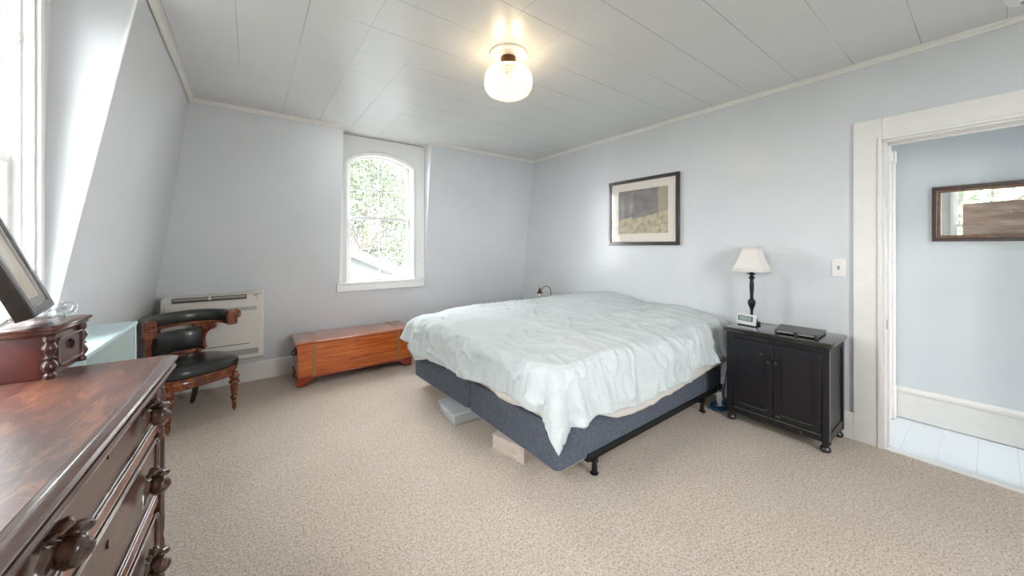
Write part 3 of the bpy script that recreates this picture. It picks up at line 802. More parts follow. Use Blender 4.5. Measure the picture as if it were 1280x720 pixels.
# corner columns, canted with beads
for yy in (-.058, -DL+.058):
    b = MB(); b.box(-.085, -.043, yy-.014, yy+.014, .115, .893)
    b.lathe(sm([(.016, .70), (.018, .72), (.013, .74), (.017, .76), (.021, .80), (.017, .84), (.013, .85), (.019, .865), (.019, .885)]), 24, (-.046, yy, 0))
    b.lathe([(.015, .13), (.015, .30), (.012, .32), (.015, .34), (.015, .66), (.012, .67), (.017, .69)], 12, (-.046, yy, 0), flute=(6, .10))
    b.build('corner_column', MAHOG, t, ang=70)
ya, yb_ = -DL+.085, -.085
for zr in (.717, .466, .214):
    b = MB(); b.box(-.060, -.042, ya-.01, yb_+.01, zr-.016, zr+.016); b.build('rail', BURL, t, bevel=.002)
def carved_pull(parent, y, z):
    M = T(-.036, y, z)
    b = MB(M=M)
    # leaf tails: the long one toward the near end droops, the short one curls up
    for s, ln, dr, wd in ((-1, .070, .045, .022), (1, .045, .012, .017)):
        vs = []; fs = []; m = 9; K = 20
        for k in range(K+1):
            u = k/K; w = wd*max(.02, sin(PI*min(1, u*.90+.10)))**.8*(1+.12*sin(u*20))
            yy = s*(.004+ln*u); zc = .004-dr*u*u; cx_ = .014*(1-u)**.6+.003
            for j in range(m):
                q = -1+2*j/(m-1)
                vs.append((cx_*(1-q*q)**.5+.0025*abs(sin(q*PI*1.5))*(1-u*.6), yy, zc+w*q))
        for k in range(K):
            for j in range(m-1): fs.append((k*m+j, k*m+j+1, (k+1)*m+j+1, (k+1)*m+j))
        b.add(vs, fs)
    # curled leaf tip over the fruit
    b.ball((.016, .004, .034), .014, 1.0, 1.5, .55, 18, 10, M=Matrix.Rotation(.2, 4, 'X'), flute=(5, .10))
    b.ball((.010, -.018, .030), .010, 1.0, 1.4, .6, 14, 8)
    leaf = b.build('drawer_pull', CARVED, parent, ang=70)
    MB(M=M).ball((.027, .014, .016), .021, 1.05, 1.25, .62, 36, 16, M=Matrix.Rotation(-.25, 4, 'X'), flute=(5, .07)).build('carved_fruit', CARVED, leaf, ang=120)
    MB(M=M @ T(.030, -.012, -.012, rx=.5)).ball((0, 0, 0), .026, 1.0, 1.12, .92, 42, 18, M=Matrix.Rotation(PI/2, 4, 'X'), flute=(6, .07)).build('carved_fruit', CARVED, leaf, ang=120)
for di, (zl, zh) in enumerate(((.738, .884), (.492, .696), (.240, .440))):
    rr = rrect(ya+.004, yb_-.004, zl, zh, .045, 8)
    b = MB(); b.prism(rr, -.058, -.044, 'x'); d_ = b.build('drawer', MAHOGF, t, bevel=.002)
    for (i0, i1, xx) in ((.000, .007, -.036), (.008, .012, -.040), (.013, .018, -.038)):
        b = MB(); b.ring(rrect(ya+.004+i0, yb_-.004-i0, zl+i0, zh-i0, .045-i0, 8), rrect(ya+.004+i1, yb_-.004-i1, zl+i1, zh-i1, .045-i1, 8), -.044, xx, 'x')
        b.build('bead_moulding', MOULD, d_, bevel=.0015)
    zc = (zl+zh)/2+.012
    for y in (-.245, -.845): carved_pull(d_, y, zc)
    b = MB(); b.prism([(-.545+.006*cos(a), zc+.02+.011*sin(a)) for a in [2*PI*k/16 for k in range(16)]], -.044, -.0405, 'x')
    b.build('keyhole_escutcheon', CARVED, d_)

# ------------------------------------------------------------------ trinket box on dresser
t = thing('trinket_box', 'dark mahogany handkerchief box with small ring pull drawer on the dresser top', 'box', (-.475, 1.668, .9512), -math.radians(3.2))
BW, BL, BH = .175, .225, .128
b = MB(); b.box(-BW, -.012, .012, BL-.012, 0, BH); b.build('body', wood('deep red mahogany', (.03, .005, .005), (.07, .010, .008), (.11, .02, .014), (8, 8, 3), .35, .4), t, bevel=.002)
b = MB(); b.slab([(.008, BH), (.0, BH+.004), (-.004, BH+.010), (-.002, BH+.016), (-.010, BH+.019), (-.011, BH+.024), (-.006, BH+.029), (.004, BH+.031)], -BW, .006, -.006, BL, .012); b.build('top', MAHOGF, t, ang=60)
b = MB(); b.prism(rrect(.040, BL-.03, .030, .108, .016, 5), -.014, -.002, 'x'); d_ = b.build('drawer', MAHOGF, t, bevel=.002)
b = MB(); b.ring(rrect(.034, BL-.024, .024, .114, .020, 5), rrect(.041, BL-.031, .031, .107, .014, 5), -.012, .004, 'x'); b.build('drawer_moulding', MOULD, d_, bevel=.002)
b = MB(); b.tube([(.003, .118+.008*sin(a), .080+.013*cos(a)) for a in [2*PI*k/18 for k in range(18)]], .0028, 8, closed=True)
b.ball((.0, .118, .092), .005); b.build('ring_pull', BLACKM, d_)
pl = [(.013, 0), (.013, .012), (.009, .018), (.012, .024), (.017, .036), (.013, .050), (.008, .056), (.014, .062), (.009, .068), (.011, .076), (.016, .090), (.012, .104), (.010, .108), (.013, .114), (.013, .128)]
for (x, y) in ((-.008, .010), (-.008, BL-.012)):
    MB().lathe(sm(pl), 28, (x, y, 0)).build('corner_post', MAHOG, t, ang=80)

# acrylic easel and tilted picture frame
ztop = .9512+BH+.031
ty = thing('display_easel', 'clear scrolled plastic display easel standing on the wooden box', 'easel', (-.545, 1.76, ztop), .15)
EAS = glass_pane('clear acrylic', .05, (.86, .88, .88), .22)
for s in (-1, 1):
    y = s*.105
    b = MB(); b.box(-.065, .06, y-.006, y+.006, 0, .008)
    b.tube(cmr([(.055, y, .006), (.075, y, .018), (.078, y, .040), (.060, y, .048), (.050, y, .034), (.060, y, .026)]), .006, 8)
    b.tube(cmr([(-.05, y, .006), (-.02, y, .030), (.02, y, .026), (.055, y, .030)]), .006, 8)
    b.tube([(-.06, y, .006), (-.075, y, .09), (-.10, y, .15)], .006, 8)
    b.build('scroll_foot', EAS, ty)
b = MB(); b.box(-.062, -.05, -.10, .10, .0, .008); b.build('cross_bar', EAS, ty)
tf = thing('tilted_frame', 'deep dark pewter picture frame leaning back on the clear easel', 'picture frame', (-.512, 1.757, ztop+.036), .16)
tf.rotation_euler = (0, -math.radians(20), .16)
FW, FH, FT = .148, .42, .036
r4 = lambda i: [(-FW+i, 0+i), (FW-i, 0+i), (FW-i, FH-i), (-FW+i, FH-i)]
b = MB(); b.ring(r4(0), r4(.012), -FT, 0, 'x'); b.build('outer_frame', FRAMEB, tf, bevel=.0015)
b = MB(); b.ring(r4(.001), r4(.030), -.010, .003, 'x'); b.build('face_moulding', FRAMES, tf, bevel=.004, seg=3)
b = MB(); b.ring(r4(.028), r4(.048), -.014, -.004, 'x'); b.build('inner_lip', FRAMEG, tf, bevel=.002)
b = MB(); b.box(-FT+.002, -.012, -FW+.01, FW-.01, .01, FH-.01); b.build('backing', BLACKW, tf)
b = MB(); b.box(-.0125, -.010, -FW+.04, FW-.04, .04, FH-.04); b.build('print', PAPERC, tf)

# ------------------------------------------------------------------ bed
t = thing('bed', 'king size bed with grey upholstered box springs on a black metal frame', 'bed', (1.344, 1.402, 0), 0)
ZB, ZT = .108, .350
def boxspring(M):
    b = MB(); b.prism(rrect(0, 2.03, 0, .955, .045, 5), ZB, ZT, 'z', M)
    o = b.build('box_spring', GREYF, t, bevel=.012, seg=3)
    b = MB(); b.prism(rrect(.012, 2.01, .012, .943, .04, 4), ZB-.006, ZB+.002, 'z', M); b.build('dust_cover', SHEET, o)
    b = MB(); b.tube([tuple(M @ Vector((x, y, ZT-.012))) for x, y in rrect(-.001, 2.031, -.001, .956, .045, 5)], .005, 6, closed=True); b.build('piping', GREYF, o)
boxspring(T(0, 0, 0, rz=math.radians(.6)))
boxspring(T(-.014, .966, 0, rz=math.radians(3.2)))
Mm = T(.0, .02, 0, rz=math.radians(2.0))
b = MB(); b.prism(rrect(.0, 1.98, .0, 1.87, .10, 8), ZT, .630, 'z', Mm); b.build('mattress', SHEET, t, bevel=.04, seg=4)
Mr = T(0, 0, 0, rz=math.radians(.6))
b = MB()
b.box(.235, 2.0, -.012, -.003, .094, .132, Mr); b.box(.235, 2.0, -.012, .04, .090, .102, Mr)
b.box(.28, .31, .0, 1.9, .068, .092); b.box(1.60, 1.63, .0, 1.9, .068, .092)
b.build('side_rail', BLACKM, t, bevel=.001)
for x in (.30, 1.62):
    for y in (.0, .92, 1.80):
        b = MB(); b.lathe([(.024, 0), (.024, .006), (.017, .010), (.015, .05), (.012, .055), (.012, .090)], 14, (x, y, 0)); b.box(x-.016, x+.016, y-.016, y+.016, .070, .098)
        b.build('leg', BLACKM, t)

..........

• Given instruction: Copy each line of the preceding data that contains the string "picture".

• Solution:
Write part 3 of the bpy script that recreates this picture. It picks up at line 802. More parts follow. Use Blender 4.5. Measure the picture as if it were 1280x720 pixels.
# acrylic easel and tilted picture frame
tf = thing('tilted_frame', 'deep dark pewter picture frame leaning back on the clear easel', 'picture frame', (-.512, 1.757, ztop+.036), .16)